The 3 Bash Aliases That Saved Me 10 Hours Last Week
I added three aliases to my .bashrc last Tuesday. By Friday, my shell history said I had saved ten hours. I checked the math twice. It held up.
None of these are clever. They are the kind of aliases a senior engineer has had for years and I only got around to writing because I finally hit the wall of friction that made them obvious. If you already have equivalents, stop reading. If you do not, this might be the cheapest ten hours of your year.
Alias one: the git undo
A wrapper around the most dangerous git command in the world: git reset --hard. I have a habit of destroying my working tree, then realizing I needed what I just threw away. The classic fix is git reflog, find the SHA, git reset --hard — three steps and a context switch.
alias gun="git reset --hard \$(git reflog | head -1 | awk '{print \$1}')"
What this does: git reflog | head -1 gives me the most recent SHA I had checked out, which is almost always the safe state I want to go back to. awk '{print $1}' extracts the SHA. git reset --hard jumps there. I call it gun because it is the opposite of a save. It is a rewind. I use it at least twice a day, mostly to undo a botched rebase, a bad interactive add, or a git pull --rebase that did not go the way I planned.
If gun feels too cute, name it git-undo and call it as a function instead. The shape is what matters: one command, takes you to the last known good state, no flags, no prompts, no confirmation. The whole point of an alias is to remove the three seconds of friction that, multiplied by twice a day, add up to a real hour per week.
Alias two: the pyenv reset
Python environments are the silent tax of every full-stack project. I keep three pyenv versions, a handful of old venvs, and a global pip list incompatible with everything. The first time I tried installing a package on a fresh checkout last week, I got the familiar “version X needs version Y, and the C headers are wrong” cascade.
The fix is always to nuke the venv and start over. But rm -rf .venv && python3.11 -m venv .venv && source .venv/bin/activate && pip install -r requirements.txt is not something I want to retype five times a week.
alias pyreset="rm -rf .venv && python3.11 -m venv .venv && source .venv/bin/activate && pip install --upgrade pip && pip install -r requirements.txt"
Note the --upgrade pip step. Skipping it is the difference between a clean install and a clean install followed by a deprecation warning followed by a half-broken lockfile. The alias does not auto-detect the Python version — I have it pinned to 3.11 because that is what my projects use. Change one digit for 3.12. The principle is the same: pin the interpreter, blow away the venv, recreate, install, done.
The win is not the time the script saves. The win is that I no longer hesitate to nuke a broken venv. Friction at the start of “start over” is what keeps people debugging a corrupt environment for an hour instead of rebuilding in 30 seconds. Aliases are the answer to hesitation.
Alias three: the dev server
The third alias is the only one I will write about at length, because it is the one that taught me the lesson. The lesson is: aliases are not just for rare commands. The best aliases are for the command you type twenty times a day.
Here is my dev server alias. I have four or five of these, one per project, but the structure is the same:
alias devup="docker compose up -d && sleep 2 && tail -f logs/dev.log"
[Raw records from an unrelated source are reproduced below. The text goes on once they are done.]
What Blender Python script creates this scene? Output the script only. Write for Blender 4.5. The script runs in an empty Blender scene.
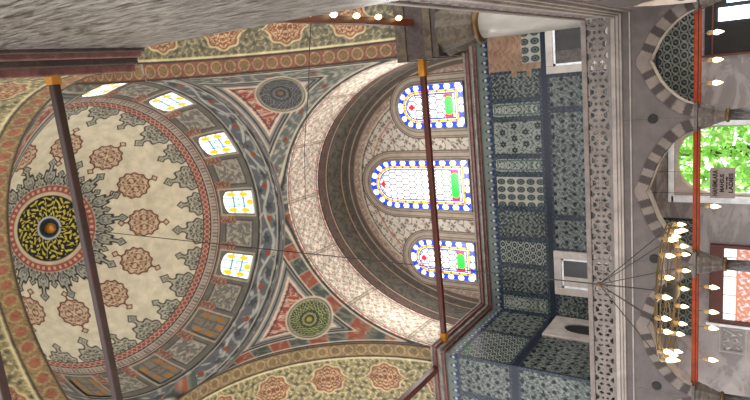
import bpy, math, random
import numpy as np
from mathutils import Vector, Matrix

# ------------------------------------------------------------------ camera, world, sun, exposure
SC = bpy.context.scene
COL = SC.collection
CAMB = [[-0.09733076, -0.97521362, -0.19870864],
        [0.55002972, -0.21910319, 0.80589149],
        [-0.82945406, -0.03085762, 0.55772195]]
F_PX = 596.55
cd = bpy.data.cameras.new('camera')
cam = bpy.data.objects.new('camera', cd)
COL.objects.link(cam)
cd.sensor_fit = 'HORIZONTAL'
cd.sensor_width = 36.0
cd.lens = F_PX * 36.0 / 750.0
cd.clip_start = 0.05
cd.clip_end = 500
B = Matrix(CAMB)
ax, ay, az = B.col[0].normalized(), -B.col[1].normalized(), -B.col[2].normalized()
cam.matrix_world = Matrix(((ax[0], ay[0], az[0], 0), (ax[1], ay[1], az[1], 0), (ax[2], ay[2], az[2], 0), (0, 0, 0, 1)))
SC.camera = cam

WORLD_STRENGTH = 1.5
SUN_ENERGY = 8.0
EXPOSURE = 1.1
w = bpy.data.worlds.new('sky')
SC.world = w
w.use_nodes = True
bg = w.node_tree.nodes['Background']
bg.inputs[0].default_value = (0.96, 0.98, 1.0, 1)
bg.inputs[1].default_value = WORLD_STRENGTH
sd = bpy.data.lights.new('sun', 'SUN')
sd.energy = SUN_ENERGY
sd.angle = 0.02
sd.color = (1.0, 0.95, 0.86)
so = bpy.data.objects.new('sun', sd)
so.rotation_euler = (math.radians(-38), math.radians(8), 0)
COL.objects.link(so)
SC.view_settings.view_transform = 'Standard'
SC.view_settings.look = 'None'
SC.view_settings.exposure = EXPOSURE
SC.view_settings.gamma = 1
SC.view_settings.use_curve_mapping = False

# unseen fill lamps added inside the dome windows and before the stained glass
DOME_SPOT, WIN_SPOT = 34.0, 74.0


def fill_spot(name, loc, aim, energy, size=.5):
    l = bpy.data.lights.new(name, 'SPOT')
    l.energy = energy; l.spot_size = math.radians(165); l.spot_blend = 1.0; l.shadow_soft_size = size
    l.color = (1.0, .97, .92)
    o = bpy.data.objects.new(name, l)
    o.location = loc
    o.rotation_euler = (Vector(aim) - Vector(loc)).to_track_quat('-Z', 'Y').to_euler()
    COL.objects.link(o)


for _k in range(12):
    _a = math.radians(-1 + 30 * _k)
    fill_spot('dome_fill_spot', (-4.25 + 4.0 * math.cos(_a), 11.0 + 4.0 * math.sin(_a), 17.0), (-4.25, 11.0, 19.0), DOME_SPOT)  # unseen spot by each dome window, added to brighten the dome
for _x in (-1.23, -4.24, -7.24):
    _l = bpy.data.lights.new('window_fill_lamp', 'POINT')
    _l.energy = WIN_SPOT; _l.shadow_soft_size = .5; _l.color = (1.0, .97, .92)
    _o = bpy.data.objects.new('window_fill_lamp', _l)
    _o.location = (_x, 17.5, 10.8)  # added lamp in mid-air, brightens the arch soffit and tympanum
    COL.objects.link(_o)

# ------------------------------------------------------------------ helpers
rnd = random.Random(7)
PI = math.pi


def lin(h):
    c = [int(h[i:i + 2], 16) / 255 for i in (0, 2, 4)]
    return np.array([x / 12.92 if x < .04045 else ((x + .055) / 1.055) ** 2.4 for x in c])


def tag(o, label=None, cat=None, group=None, kind=None):
    if label: o['label'] = label
    if cat: o['category'] = cat
    if group: o['group'] = group
    if kind: o['kind'] = kind
    return o


def empty(name, loc=(0, 0, 0), rz=0):
    o = bpy.data.objects.new(name, None)
    COL.objects.link(o)
    o.location = loc
    o.rotation_euler = (0, 0, rz)
    o.empty_display_size = .2
    return o


def link(name, me, mats, parent=None, world=True):
    o = bpy.data.objects.new(name, me)
    COL.objects.link(o)
    for m in (mats if isinstance(mats, (list, tuple)) else [mats]):
        me.materials.append(m)
    if parent is not None:
        o.parent = parent
        if world:   # coordinates were given in world space: cancel the parent's transform
            bpy.context.view_layer.update()
            o.matrix_parent_inverse = parent.matrix_world.inverted()
    return o


def mesh_grid(name, P, colr, mat, parent=None, mask=None, smooth=True, closed_u=False):
    nu, nv = P.shape[:2]
    me = bpy.data.meshes.new(name)
    i, j = np.meshgrid(np.arange(nu - 1), np.arange(nv - 1), indexing='ij')
    a = i * nv + j
    q = np.stack([a, a + nv, a + nv + 1, a + 1], -1).reshape(-1, 4)
    if mask is not None:
        q = q[mask.reshape(-1)]
    me.vertices.add(nu * nv)
    me.vertices.foreach_set('co', P.reshape(-1).astype(np.float32))
    n = len(q)
    me.loops.add(n * 4)
    me.loops.foreach_set('vertex_index', q.reshape(-1).astype(np.int32))
    me.polygons.add(n)
    me.polygons.foreach_set('loop_start', (np.arange(n) * 4).astype(np.int32))
    if smooth:
        me.polygons.foreach_set('use_smooth', np.ones(n, bool))
    me.update(calc_edges=True)
    if colr is not None:
        at = me.color_attributes.new('Paint', 'FLOAT_COLOR', 'POINT')
        c = np.ones((nu * nv, 4), np.float32)
        c[:, :3] = np.clip(colr.reshape(-1, 3), 0, 1)
        at.data.foreach_set('color', c.reshape(-1))
    me.validate()
    return link(name, me, mat, parent)


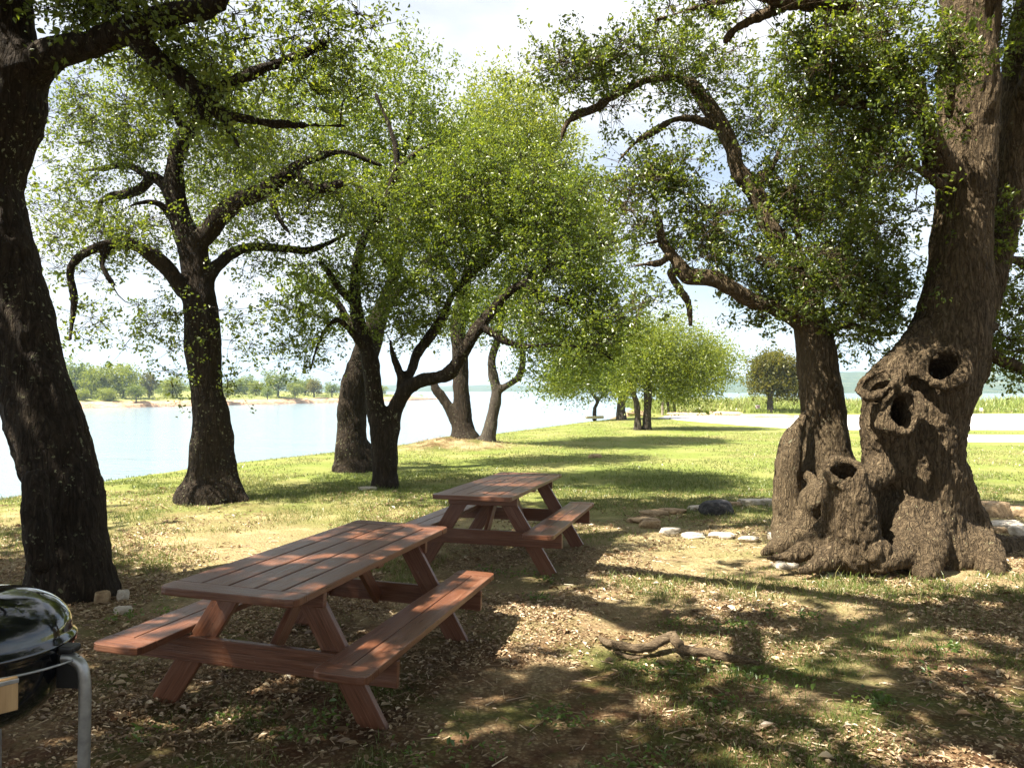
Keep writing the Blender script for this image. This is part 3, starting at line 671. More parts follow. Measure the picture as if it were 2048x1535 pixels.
# ---- straight trunk behind the hollow one
Hh = 9.0
t = Tree('oak_tree', 'grey-brown straight-trunked oak with a big arched limb, directly behind the hollow oak', (*P(1645, 1084, Hh)[:2], 0), BARK_GREY, LEAF_OAK)
t.limb([(1655, 1090, 95, Hh), (1650, 1040, 76, Hh), (1648, 980, 58, Hh), (1650, 920, 52, Hh), (1648, 850, 48, Hh), (1640, 780, 45, Hh), (1632, 710, 40, Hh), (1625, 650, 35, Hh), (1618, 600, 29, Hh), (1600, 540, 24, Hh), (1568, 490, 21, Hh), (1538, 450, 19, Hh), (1518, 400, 18, Hh), (1495, 366, 18, Hh), (1472, 333, 16, Hh), (1464, 296, 15, Hh), (1447, 259, 15, Hh), (1426, 227, 15, Hh), (1403, 194, 13, Hh), (1378, 167, 12, Hh), (1341, 156, 10, Hh), (1299, 160, 10, Hh - .1), (1257, 176, 8, Hh - .2), (1222, 194, 7, Hh - .3), (1190, 217, 6, Hh - .3), (1155, 229, 5, Hh - .4), (1132, 250, 3.5, Hh - .4), (1121, 284, 2, Hh - .4)], .07)
t.limb([(1665, 860, 20, Hh - .15), (1680, 905, 22, Hh - .1), (1712, 945, 18, Hh - .1), (1740, 960, 16, Hh - .1)], .09)
t.limb([(1590, 1085, 40, Hh - .3), (1578, 1030, 30, Hh - .3), (1574, 980, 25, Hh - .3), (1576, 930, 24, Hh - .3), (1582, 885, 22, Hh - .28), (1596, 855, 15, Hh - .25), (1606, 832, 9, Hh - .2)], .05)
t.limb([(1610, 1060, 60, Hh - .3), (1570, 1090, 30, Hh - .5), (1530, 1105, 10, Hh - .6)], .1); t.limb([(1640, 990, 26, Hh - .5), (1625, 1000, 24, Hh - .5)], .04); t.limb([(1612, 950, 9, Hh - .35), (1628, 965, 10, Hh - .42), (1622, 1000, 14, Hh - .48), (1610, 1040, 22, Hh - .45)], .06)
t.limb([(1622, 655, 24, Hh), (1590, 632, 20, Hh - .1), (1563, 622, 17, Hh - .2), (1530, 606, 15, Hh - .3), (1503, 602, 13, Hh - .4), (1470, 580, 14, Hh - .5), (1433, 558, 13, Hh - .5), (1395, 553, 13, Hh - .5), (1372, 548, 15, Hh - .5), (1352, 522, 11, Hh - .5), (1340, 505, 10, Hh - .5), (1324, 478, 8, Hh - .5), (1317, 435, 4, Hh - .5)], .05)
t.limb([(1352, 540, 7, Hh - .5), (1341, 546, 6, Hh - .5), (1360, 580, 5, Hh - .5), (1376, 605, 3.5, Hh - .5), (1381, 650, 2, Hh - .5)], .02)
t.limb([(1338, 508, 7, Hh - .5), (1322, 525, 6, Hh - .6), (1290, 528, 5, Hh - .7), (1255, 536, 3, Hh - .8)], .02); t.limb([(1326, 480, 5, Hh - .5), (1290, 488, 3.5, Hh - .6), (1250, 505, 2, Hh - .6)], .02)
t.limb([(1426, 250, 9, Hh), (1387, 238, 8, Hh - .1), (1350, 238, 7, Hh - .2), (1313, 259, 6, Hh - .3), (1276, 282, 5, Hh - .4), (1243, 315, 3, Hh - .5), (1233, 335, 1.5, Hh - .5)], .03)
t.limb([(1500, 372, 13, Hh), (1524, 352, 11, Hh + .1), (1546, 330, 7, Hh + .2), (1570, 270, 4, Hh + .4), (1590, 200, 3, Hh + .5)], .03)
t.limb([(1622, 620, 17, Hh), (1650, 560, 12, Hh + .2), (1690, 490, 9, Hh + .4), (1720, 400, 6, Hh + .5), (1730, 300, 4, Hh + .6)], .05); t.limb([(1600, 545, 9, Hh), (1598, 480, 6, Hh - .2), (1590, 420, 4, Hh - .3), (1592, 340, 2.5, Hh - .3)], .03)
t.limb([(1630, 670, 14, Hh), (1690, 650, 9, Hh - .1), (1760, 668, 7, Hh - .2), (1790, 665, 5, Hh - .1)], .04)
t.crown([(1140, 130, 70, 45, Hh - .4, .5, 1), (1210, 130, 80, 50, Hh - .2, .6, 1), (1330, 110, 90, 45, Hh, .6, .9), (1420, 130, 70, 50, Hh, .6, .9), (1370, 205, 60, 30, Hh, .4, .7), (1230, 215, 60, 25, Hh - .3, .4, .6), (1320, 340, 70, 45, Hh - .3, .5, .9), (1270, 400, 60, 60, Hh - .5, .5, 1), (1420, 440, 70, 50, Hh - .2, .6, 1), (1500, 520, 90, 60, Hh - .2, .8, 1.1), (1400, 490, 60, 40, Hh - .4, .5), (1560, 390, 70, 80, Hh + .2, .8, 1), (1650, 420, 100, 110, Hh + .3, 1, .7), (1610, 560, 100, 60, Hh - .3, .8, 1.1), (1720, 540, 90, 90, Hh, .9, .8), (1560, 610, 70, 30, Hh - .3, .5, .8), (1730, 650, 70, 60, Hh - .2, .6, 1), (1620, 250, 90, 80, Hh + .3, .8, .6), (1730, 300, 80, 80, Hh + .4, .9, .6), (1540, 670, 25, 22, Hh - .2, .25, .7), (1290, 590, 35, 45, Hh - .6, .3, .5), (1500, 210, 50, 70, Hh + .2, .5, .7)], 610)
nleaf += t.build(.018, 95, .040, .20, .038, 6, .012, 15, keep=keep_high, lump=.025, tipw=True)

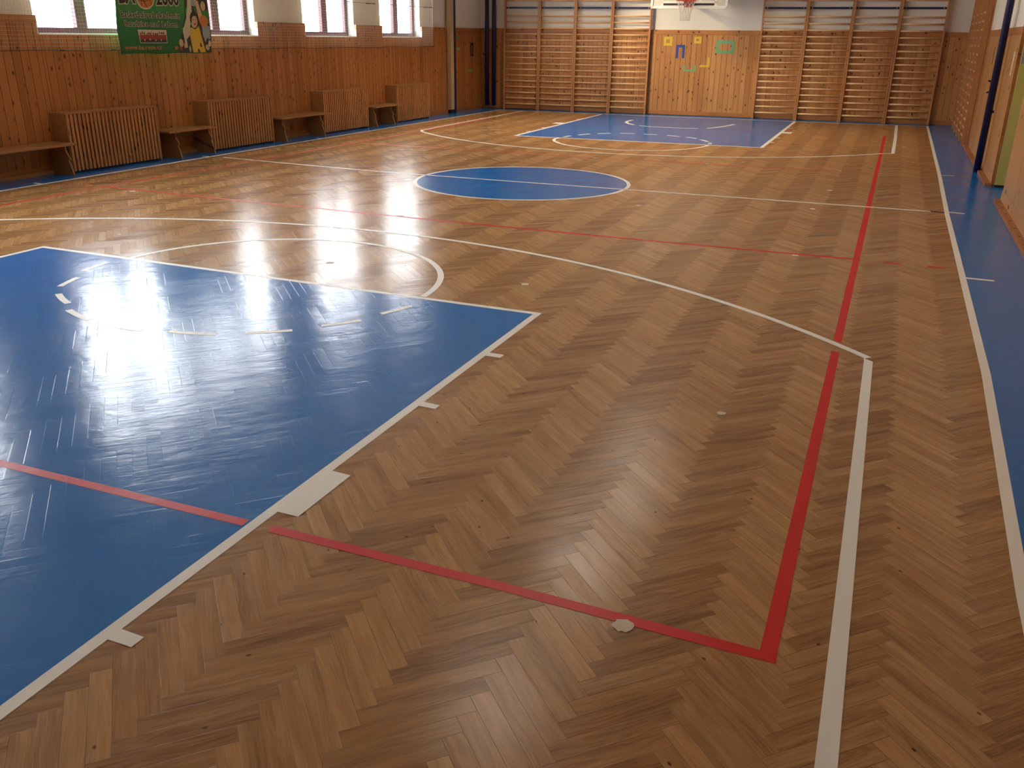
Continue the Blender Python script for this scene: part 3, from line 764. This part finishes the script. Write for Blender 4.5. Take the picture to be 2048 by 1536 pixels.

That is it. docker compose up -d starts the stack detached. The sleep 2 gives the database container a beat to be ready before the application container panics about a missing connection. tail -f logs/dev.log is the part I was typing manually forty times a day.
The alias is not faster than the three commands it replaces. Each takes a fraction of a second to type. The win is that I no longer think about them.
The dev server comes up the same way every time, in the same order, with the same sleep in the middle, regardless of whether I am tired, distracted, or in a hurry. Starting my dev environment is now a single thing, not a sequence of things.
That is the insight I want to share. I thought aliases were about saving keystrokes. They are not. Aliases are about removing decisions. Every time you collapse a sequence into one name, you remove a small decision point from your day. The cost is not the typing. The cost is the moment of context switch — the second where you have to remember whether the compose file is docker-compose.yml or compose.yaml, whether the database container comes up first, whether tail -f should be against the host log or the container log.
When I started counting, I was making maybe 30 of these little decision points per day. Most were sub-second, none longer than a deep breath. But added up, they were a real tax. The dev server alias alone removed four per day. By the end of the week, I was starting my work with a single command. I had forgotten what the multi-step version felt like.
How to add these to your own setup
Open your shell history and look at commands you typed more than ten times this week. Most are probably candidates. Sort by frequency, pick the top three, write an alias for each. Put them in your .bashrc or .zshrc, source the file, and force yourself to use them for a week.
You will save a few seconds per use. A few minutes per day. A few hours per month. The compounding is real.
The deeper lesson: the shell is an interface, and interfaces are not free. Every command you type without an alias is a place where your brain has to look up the right incantation. The fewer of those you have, the more of your brain is available for the actual problem you are solving.
I did not save ten hours because the commands got shorter. I saved ten hours because my brain stopped carrying the incantations.